Graphene-coated polypropylene fibres as low-power wearable temperature sensors
A team of scientists from the UK and Portugal has produced graphene-coated polypropylene (PP) fibres that can be used in wearable textiles as temperature sensors. Operating in the range of 30 to 45 oC at voltages as low as 1 V, textiles incorporating these fibres could be used to actively measure body temperature of the wearer.
Fibres with integrated sensing functionality overcome some key issues related to the use of monolithic sensors that are attached to either clothes or skin, such as ease of use and wearer comfort. Moreover, many attachable sensors are not robust against washing, and some require external high-power voltage supplies. The new graphene-PP based solution resolves all these issues, as described in the application-driven work published in ACS Applied Materials & Interfaces.
PP is a textile fibre material that is strong and transparent, lightweight, eco-friendly and recyclable. The researchers coat PP, an electrical insulator, with graphene to create fibres that are electrically conductive, their resistance changing with temperature. With an outlook for practical device development, the researchers tested two types of graphene that is suitable for mass production, CVD grown and shear exfoliated. The CVD grown graphene exhibited higher sensitivity to temperature, due to its better uniformity. The resistance changes by several percent across temperatures of interest, which is suitable for practical use.
Figure: Graphene on polypropylene fibre temperature sensor – real life use test. Reprinted with permission from ACS Appl. Mater. Interfaces 2020, 12, 26, 29861–29867. Copyright 2020 American Chemical Society.

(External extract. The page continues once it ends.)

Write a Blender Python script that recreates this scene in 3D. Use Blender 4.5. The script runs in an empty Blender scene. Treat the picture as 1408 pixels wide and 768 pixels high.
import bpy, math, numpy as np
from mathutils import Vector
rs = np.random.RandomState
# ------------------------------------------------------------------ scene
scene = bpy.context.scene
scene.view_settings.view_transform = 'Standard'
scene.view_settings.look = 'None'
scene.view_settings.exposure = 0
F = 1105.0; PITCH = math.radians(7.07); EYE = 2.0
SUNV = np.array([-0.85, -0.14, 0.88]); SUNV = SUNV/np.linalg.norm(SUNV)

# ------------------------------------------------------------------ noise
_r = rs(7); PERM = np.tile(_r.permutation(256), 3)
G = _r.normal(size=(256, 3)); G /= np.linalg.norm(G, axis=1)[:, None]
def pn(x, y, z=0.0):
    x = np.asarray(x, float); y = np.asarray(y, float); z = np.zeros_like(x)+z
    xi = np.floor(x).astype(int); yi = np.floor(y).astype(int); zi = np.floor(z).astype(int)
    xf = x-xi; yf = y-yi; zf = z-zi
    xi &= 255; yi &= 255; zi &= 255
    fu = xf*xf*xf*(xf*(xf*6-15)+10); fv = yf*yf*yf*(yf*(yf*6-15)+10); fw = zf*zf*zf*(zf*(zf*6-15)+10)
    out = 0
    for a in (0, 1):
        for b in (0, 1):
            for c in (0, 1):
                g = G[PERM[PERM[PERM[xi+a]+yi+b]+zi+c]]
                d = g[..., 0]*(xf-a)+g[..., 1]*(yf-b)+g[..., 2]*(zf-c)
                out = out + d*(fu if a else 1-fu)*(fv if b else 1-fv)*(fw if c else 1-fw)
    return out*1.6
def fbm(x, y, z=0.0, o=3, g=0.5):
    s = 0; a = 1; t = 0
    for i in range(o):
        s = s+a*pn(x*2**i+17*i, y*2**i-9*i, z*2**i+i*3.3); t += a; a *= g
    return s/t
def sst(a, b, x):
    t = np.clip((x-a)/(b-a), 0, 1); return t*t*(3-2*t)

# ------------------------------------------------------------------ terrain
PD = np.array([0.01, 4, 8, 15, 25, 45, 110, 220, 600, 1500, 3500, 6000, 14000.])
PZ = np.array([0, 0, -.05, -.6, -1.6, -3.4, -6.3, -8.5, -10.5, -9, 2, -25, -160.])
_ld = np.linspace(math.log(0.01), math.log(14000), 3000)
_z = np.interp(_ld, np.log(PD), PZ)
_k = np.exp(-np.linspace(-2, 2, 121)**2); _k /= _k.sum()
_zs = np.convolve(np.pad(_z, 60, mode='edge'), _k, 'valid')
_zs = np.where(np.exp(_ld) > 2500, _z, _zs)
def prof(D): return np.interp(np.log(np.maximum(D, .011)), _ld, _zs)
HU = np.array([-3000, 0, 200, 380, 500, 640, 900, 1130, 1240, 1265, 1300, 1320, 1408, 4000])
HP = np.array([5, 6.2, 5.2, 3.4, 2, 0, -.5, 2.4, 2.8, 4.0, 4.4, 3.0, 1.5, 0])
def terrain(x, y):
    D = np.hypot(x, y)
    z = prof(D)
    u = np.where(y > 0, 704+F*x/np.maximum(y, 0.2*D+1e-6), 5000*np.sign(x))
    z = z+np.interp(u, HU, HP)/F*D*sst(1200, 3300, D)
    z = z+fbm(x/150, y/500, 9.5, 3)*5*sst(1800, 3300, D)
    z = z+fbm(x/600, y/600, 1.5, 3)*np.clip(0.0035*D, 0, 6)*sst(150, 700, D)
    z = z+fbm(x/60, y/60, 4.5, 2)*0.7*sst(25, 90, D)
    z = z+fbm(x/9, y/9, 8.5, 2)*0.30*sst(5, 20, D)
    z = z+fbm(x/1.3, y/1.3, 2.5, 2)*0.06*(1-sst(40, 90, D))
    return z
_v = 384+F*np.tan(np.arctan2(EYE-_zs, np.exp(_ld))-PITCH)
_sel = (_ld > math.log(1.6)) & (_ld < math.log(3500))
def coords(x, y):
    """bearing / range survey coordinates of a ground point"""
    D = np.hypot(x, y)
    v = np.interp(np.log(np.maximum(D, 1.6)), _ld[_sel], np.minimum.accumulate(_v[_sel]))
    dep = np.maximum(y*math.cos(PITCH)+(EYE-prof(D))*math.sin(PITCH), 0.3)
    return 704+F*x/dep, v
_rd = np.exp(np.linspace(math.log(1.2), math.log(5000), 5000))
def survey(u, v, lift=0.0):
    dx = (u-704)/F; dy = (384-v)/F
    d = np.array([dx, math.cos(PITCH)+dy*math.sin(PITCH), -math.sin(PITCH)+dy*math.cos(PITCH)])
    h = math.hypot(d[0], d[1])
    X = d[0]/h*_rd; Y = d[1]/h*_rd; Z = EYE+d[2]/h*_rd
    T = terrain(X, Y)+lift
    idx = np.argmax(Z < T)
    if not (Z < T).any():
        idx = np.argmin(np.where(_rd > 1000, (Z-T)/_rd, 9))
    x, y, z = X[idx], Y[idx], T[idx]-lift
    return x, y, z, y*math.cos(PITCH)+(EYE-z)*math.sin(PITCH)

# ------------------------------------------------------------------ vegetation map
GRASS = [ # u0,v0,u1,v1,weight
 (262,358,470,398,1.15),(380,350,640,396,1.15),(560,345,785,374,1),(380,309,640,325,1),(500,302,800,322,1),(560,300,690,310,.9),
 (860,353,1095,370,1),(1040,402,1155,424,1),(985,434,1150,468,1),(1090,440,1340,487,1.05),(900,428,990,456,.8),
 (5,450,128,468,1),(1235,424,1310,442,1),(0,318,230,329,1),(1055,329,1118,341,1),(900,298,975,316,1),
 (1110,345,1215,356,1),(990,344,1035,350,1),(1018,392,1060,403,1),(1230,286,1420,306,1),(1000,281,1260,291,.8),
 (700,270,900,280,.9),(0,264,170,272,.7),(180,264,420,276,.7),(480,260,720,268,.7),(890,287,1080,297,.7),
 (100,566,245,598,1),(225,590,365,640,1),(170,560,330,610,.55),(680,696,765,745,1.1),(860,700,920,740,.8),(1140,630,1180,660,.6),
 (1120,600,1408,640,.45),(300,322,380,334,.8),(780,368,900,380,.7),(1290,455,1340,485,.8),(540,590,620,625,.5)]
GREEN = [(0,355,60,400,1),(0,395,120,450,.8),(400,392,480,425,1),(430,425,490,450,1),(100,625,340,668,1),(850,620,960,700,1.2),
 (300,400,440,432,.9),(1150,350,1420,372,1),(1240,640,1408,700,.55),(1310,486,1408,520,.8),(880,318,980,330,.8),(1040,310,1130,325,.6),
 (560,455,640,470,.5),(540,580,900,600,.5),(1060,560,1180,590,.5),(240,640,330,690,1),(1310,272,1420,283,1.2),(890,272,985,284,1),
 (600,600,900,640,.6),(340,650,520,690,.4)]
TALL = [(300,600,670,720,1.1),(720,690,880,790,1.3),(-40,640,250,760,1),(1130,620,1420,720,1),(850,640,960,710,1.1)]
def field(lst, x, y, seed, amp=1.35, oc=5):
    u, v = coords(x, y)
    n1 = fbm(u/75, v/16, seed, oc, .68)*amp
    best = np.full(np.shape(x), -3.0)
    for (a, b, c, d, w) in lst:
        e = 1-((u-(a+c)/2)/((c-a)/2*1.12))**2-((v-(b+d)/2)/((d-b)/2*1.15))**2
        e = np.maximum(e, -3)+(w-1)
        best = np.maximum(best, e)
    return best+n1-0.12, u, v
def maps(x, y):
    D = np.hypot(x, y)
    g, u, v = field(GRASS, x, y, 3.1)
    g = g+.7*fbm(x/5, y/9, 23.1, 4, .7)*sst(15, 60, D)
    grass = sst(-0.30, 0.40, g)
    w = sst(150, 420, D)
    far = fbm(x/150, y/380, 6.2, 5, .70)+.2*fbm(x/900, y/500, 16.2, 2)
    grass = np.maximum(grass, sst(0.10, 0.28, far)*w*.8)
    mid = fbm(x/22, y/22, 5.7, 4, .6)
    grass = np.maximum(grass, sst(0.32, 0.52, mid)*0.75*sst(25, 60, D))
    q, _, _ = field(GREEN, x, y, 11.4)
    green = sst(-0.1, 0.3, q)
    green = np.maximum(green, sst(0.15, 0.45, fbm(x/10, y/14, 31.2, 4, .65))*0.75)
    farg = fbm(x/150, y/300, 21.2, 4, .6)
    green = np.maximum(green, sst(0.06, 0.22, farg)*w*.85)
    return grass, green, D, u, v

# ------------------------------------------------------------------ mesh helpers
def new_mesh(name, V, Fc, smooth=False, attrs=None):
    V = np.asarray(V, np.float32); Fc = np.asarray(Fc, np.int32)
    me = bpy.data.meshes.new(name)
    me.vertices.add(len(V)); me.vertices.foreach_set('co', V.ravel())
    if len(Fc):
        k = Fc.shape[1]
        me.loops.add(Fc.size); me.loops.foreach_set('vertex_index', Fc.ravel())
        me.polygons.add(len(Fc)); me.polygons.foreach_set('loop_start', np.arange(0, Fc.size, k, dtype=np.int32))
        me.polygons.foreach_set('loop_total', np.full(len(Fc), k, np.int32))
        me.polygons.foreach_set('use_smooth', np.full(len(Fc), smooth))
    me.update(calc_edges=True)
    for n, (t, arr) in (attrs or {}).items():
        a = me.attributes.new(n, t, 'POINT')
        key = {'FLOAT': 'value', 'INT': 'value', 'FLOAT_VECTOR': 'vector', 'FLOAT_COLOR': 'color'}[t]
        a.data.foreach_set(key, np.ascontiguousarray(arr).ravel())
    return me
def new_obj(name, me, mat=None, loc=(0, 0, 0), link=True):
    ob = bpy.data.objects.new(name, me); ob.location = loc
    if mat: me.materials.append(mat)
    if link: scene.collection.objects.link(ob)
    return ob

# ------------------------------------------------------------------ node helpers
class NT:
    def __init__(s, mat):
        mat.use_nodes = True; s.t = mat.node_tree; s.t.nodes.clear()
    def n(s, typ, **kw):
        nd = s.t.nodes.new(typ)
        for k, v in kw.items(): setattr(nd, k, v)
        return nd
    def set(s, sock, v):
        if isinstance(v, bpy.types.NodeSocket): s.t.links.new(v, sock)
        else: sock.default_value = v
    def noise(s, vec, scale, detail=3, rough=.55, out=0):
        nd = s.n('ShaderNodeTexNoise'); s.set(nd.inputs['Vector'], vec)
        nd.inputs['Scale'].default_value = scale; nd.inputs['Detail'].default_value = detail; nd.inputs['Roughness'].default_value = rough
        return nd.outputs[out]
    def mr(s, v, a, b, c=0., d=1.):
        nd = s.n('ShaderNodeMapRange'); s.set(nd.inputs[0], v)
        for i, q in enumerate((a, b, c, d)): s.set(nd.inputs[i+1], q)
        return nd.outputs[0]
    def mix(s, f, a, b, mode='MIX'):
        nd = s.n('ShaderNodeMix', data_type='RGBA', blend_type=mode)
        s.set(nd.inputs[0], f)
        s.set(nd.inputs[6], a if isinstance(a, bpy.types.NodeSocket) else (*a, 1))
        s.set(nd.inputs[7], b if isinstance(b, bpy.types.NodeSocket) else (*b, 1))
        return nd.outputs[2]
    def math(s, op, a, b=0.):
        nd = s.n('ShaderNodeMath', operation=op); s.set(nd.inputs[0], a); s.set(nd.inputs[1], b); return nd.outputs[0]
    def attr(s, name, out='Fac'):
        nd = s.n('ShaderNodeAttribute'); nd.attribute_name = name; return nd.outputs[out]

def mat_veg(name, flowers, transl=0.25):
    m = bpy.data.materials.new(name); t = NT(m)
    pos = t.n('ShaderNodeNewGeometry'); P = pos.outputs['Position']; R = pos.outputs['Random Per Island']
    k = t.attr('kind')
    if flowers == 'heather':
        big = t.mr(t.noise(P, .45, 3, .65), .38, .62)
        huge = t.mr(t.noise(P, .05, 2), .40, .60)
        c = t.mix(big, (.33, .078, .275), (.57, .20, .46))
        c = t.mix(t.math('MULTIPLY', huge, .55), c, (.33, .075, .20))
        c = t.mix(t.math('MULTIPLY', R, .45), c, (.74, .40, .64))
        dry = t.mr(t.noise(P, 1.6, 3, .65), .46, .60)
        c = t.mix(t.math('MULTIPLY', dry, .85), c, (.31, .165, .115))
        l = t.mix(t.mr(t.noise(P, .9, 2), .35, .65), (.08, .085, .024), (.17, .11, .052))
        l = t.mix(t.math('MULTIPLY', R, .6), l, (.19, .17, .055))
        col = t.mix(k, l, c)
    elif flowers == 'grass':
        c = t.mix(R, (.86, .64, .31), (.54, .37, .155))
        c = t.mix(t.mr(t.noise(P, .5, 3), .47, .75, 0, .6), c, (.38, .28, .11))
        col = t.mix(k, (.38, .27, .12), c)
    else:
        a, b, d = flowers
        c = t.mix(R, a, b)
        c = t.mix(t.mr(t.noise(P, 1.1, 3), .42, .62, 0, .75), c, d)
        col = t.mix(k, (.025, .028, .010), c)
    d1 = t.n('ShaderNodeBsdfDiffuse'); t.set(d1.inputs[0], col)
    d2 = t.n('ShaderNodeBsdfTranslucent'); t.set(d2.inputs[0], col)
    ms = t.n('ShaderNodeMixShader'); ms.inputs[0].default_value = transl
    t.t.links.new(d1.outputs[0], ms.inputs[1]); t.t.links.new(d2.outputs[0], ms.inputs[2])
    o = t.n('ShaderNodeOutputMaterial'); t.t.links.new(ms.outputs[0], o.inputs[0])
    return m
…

In order to simulate real-life usage, the novel fibres were tested against bending for up to 1000 cycles and washing in laundry detergent at different temperatures. The devices exhibited excellent stability under all tested conditions. These sensors have potential applications in continuous measurement of human body temperature through integration in garments, or ambient temperature through integration in upholstery.